A held Japanese oval gold coin (also known as Koban from the Edo period) also means good fortune. The same goes with a small hammer or sometimes called “magic money mallet”.

There are also a lot of other items that the Maneki-Neko may be seen holding, but they all generally represent the same ideas: wealth, prosperity, and good fortune.

There is a Difference in Which Paw is Raised

The whole figure of Maneki-Neko is really full of symbolism. Some even claim that the higher the raised paw is, the more it attracts fortune and good luck. Whether the raised paw is left or right also bears distinct meanings for the owner.

If the right paw is raised, it serves as an invitation to good fortune and prosperity. But if the left paw is raised, its purpose is to attract a lot of customers. There are also other figures that have both paws raised which are said to bring protection for your home or business.

It is Usually Mistaken as Originating from the Chinese

As we have mentioned earlier, the Maneki-Neko originated in Japan. But since a lot of Chinese merchants throughout history have been accustomed to using one in their businesses, a lot of people mistake it to be of Chinese origin. Its popularity to Chinese culture resulted in their own adopted name for it: Chinese lucky cat.

tons of small dolls known as maneki neko in japana

There is a “Beckoning Cat” Day

A “Beckoning Cat” day is celebrated every 29th of September (not to be confused with the international cat day every 8th of August). The date of celebration isn’t really based on its history. It is more of a result of Goroawase (a Japanese wordplay of homophonous words).

The date “September 29” can be read in Japanese as Ku-fu-ku (9, 2 and 9) which can also be translated to words as Ku(ru) Fuku or “coming luck”; hence, “coming luck” day is celebrated as “Beckoning Cat” day.

It is Commonly Depicted in Pop Culture

lthough originating from Japan, the Maneki-Neko concept has been adopted globally in modern times. The famous fictional character Hello Kitty is speculated to be based on the Maneki-Neko although this speculation is yet to be given a definite confirmation.

It is also referenced in the hit franchise Pokémon. The Pokémon species Meowth is inspired by its concept with some obvious resemblances such as similarities in appearance and the possession of a Koban.

There are also temples and shrines, mostly in Japan, that resemble the image of the Maneki-Neko (e.g., Gotokuji temple).

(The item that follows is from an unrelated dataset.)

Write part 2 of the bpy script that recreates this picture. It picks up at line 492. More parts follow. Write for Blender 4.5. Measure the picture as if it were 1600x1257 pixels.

It Can Be Made from a Wide Variety of Materials

Maneki-Neko antique figures were originally made from carved wood, metal, or stone. Sometimes they are made from cast iron, handmade porcelain, or even papier-mâché. In the present times, they are mostly made from ceramic or plastic; the latter being the most common and probably also the cheapest.

Originally, fortune cat carvings are only still. But eventually, figures with a moving paw (either left or right) were developed. These figures are more common on plastic-made ones because of the relatively lighter material. There are also Maneki-Neko figures made from Gold or Jade which are sold at higher prices.